Mike Schur is the best sitcom showrunner of our era, and maybe the best since Norman Lear dominated the television landscape in the ’70s with shows like All in the Family, Maude, Sanford and Son and Good Times. After seven years on SNL, Schur moved to The Office before creating Parks and Recreation. After the seven-year success of Parks and the critical success of his Brooklyn Nine-Nine, NBC essentially gave Mike Schur a blank check in 2015 and told him he could make whatever show he wanted to make. He chose to make a show that combined philosophy and fart jokes.

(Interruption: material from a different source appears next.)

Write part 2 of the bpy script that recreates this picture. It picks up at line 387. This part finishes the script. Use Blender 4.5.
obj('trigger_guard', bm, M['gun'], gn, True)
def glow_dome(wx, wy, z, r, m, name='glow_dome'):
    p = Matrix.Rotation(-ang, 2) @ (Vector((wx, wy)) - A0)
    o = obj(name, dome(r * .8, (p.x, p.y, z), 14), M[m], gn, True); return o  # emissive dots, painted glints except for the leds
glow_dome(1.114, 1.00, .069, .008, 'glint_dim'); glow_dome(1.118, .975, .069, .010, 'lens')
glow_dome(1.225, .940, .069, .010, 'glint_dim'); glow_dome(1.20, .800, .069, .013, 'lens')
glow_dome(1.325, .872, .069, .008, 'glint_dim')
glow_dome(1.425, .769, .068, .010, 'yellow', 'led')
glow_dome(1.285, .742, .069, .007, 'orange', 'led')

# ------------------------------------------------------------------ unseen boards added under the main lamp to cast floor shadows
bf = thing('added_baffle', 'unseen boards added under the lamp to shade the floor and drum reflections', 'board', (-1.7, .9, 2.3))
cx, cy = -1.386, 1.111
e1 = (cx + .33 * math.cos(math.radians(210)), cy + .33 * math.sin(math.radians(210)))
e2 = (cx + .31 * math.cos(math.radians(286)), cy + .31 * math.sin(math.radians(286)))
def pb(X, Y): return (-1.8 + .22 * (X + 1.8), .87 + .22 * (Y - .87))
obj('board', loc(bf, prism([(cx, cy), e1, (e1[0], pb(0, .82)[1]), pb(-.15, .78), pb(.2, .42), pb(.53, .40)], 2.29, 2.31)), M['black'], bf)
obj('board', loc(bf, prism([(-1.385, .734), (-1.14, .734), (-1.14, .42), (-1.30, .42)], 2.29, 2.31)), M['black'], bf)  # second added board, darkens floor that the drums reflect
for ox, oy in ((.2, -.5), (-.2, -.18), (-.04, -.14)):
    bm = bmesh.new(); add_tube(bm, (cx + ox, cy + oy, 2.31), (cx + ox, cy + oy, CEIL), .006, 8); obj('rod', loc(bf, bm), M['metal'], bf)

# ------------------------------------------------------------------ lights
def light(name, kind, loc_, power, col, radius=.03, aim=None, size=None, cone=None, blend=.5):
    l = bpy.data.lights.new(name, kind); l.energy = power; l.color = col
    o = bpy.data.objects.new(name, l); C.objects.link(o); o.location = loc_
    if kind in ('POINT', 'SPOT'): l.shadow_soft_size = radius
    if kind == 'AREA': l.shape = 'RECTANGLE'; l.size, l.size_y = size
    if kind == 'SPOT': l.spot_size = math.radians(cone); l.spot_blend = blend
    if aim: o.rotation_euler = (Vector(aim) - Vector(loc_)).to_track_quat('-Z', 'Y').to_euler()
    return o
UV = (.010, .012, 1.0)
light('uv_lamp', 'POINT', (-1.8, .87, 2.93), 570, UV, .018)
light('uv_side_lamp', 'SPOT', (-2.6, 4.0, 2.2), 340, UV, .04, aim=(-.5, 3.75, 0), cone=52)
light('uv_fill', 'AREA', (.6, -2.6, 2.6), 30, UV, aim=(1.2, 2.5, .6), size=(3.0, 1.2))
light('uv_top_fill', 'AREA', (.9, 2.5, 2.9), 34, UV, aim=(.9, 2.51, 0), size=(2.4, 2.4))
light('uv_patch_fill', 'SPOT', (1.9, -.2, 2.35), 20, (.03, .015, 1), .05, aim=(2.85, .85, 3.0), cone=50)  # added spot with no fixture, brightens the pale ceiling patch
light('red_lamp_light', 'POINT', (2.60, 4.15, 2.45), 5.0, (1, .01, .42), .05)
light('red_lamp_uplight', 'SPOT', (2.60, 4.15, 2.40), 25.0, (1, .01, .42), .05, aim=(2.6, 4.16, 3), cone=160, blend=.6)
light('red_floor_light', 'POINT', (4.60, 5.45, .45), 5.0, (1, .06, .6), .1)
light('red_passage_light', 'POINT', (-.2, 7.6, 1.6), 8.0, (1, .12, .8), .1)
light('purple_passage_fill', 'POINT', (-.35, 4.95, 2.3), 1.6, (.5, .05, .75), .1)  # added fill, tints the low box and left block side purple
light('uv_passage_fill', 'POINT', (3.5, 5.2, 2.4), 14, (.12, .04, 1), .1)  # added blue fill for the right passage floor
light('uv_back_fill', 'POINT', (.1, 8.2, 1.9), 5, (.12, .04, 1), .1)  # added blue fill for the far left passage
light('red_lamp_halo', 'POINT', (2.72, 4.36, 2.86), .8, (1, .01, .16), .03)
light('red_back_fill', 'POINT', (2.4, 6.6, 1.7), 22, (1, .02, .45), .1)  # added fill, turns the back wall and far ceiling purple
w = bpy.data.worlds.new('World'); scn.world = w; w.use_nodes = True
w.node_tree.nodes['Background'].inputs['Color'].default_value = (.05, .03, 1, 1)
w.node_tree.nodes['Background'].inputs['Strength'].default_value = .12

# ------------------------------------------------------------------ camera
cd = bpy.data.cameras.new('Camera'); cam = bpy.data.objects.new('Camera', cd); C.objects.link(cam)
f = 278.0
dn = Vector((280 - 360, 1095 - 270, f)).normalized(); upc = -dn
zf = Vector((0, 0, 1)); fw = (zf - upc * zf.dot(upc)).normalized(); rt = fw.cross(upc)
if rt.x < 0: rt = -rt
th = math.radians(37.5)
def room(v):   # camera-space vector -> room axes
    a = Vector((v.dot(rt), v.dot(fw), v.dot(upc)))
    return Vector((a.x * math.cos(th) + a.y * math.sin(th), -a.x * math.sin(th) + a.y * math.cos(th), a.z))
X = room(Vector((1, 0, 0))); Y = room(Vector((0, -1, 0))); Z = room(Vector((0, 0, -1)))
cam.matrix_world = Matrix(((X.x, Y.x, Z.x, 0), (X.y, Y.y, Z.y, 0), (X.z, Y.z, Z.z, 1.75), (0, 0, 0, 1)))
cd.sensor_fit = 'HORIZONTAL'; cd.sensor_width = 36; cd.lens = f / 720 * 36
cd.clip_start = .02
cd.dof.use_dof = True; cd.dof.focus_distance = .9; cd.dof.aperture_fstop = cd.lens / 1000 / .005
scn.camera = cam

“There are two things that made The Good Place happen,” Mike Schur said on The Good Place podcast last year. “The network said — foolishly — to me that you can do whatever you want … they basically said we’re going to put 13 episodes on air, and you can do whatever you want.” Schur, in turn, felt a responsibility to “do something good” and to “do something weird and different.” That’s how The Good Place was born.
Mike Schur’s next show will continue his trend of doing something “weird and different,” but he will return to Earth with his forthcoming series, which is not exactly a “workplace comedy,” but it does take place at someone’s workplace. Abby’s, which will premiere on NBC on March 28, is set in a bar, not unlike Cheers, which starred the Good Place‘s Ted Danson. This bar, however, is set in Abby’s backyard, and this bar has rules. “No cell phones (not even to ‘look something up’), earning a seat at the bar takes time and losing a challenge means drinking a limey, sugary ‘not-beer’ drink. As the oddball cast of regulars will tell you, hanging out at Abby’s is a coveted honor. But once you’re in, you’re family.”
As he has in the past, Schur is taking someone with whom he has worked in the past — here, Natalie Morales (who played Tom Haverford’s on-again, off-again girlfriend Lucy in Parks and Recreation) — and building a cast around her make up of actors new to the Schurniverse. It will star Neil Flynn (Scrubs, The Middle), Nelson Franklin (Veep, New Girl, I’m Sorry) and Jessica Chaffin (also Veep, New Girl, I’m Sorry) as regular bar patrons, as well as stand-up comedian Leonard Ouzts and newcomer Kimia Behpoornia. As it is a bar, I suspect Schur regulars like Nick Offerman, Adam Scott, and Jim O’Heir will also make occasional appearances at Abby’s, as well. The bar setting also makes perfect sense for Schur, whose comedies always seem to generate the best episodes when the characters are in heightened states, either sick, drunk, or high.
Beyond that, Mike Schur is also producing another show, an untitled workplace comedy written by and starring Kal Penn, who will play a former New York city councilman who will find a job helping six recent immigrants try to achieve the American dream.
Abby’s premieres on NBC on March 28th. If history is any indication, it will run for at least six seasons with modest ratings and then kill on Netflix.